Kamsul Hasan mendukung penuh  deklarasi damai jurnalis Jakarta. Hal ini sesuai sesuai dengan fitrah wartawan yang independen dalam menyajikan karya jurnalistik.

“Wartawan itu harus independen dan harus membuat kedamaian. Wartawan tidak boleh melakukan  kekeruhan,” kata mantan Ketua PWI DKI dua periode ini.

Dalam Undang-Undang Nomor 40 Tahun 1999 tentang Pers diatur bahwa kemerdekaan pers adalah salah satu wujud kedaulatan rakyat yang harus didasarkan pada prinsip-prinsip demokrasi, keadilan, dan supermasi hukum, sebagaimana tercantum  dalam pasal 2.

“Hari ini kita ingin membuktikan bahwa kemerdekaan pers itu tidak boleh disalahgunakan.  Wartawan atau jurnalis adalah ujung tombak atau elemen utama dari kemerdekaan pers itu. Kemerdekaan pers tidak boleh disalahgunakan untuk kepentingan kelompok tertentu.
Dia adalah bagian dari kedaulatan rakyat yang harus dilaksanakan wartawan dengan  prinsip demokrasi, keadilan, dan menegakkan supermasi hukum,” kata dia.
Sedangkan  Ketua IJTI Jakarta Raya Fajar Kurniawan mengatakan  posisi jurnalis dalam perhelatan akbar seperti pilkada dan pemilu harus membela kepentingan publik.

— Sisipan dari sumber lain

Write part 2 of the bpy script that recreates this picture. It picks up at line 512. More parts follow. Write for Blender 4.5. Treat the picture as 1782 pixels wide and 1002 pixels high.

“Saya bilang jurnalis itu manusia setengah dewa. Enggak diberitakan salah,  diberitakan masih salah juga. Artinya secara profesional kerja-kerja jurnalistik mereka harus berpihak kepada kepentingan khalayak, publik dan tidak memihak ke kubu tertentu. Itu idealnya,” tuturnya.

Di lain sisi, kata Fajar, jangan sampai jurnalis disudutkan terhadap suatu kondisi  lantaran karya jurnalistik yang sudah dihasilkannya.

“Misalnya dalam masa tenang ada salah satu paslon yang diduga melakukan pemberian sembako dan money politic. Faktanya ada, sebagai wartawan kita wajib memberitakan dong. Tapi boleh atau tidak itu diberitakan dengan rambu yang ada. Itu pertanyaannya,” ujar dia.

“Artinya, produk jurnalistik yang keluar jangan sampai dipersalahakan oleh para pihak, terutama kubu yang terlibat dalam pertempuran pilkada. Penting menjaga independensi dan jangan sampai produk kerja jurnalistik dipersalahkan,” jelasnya.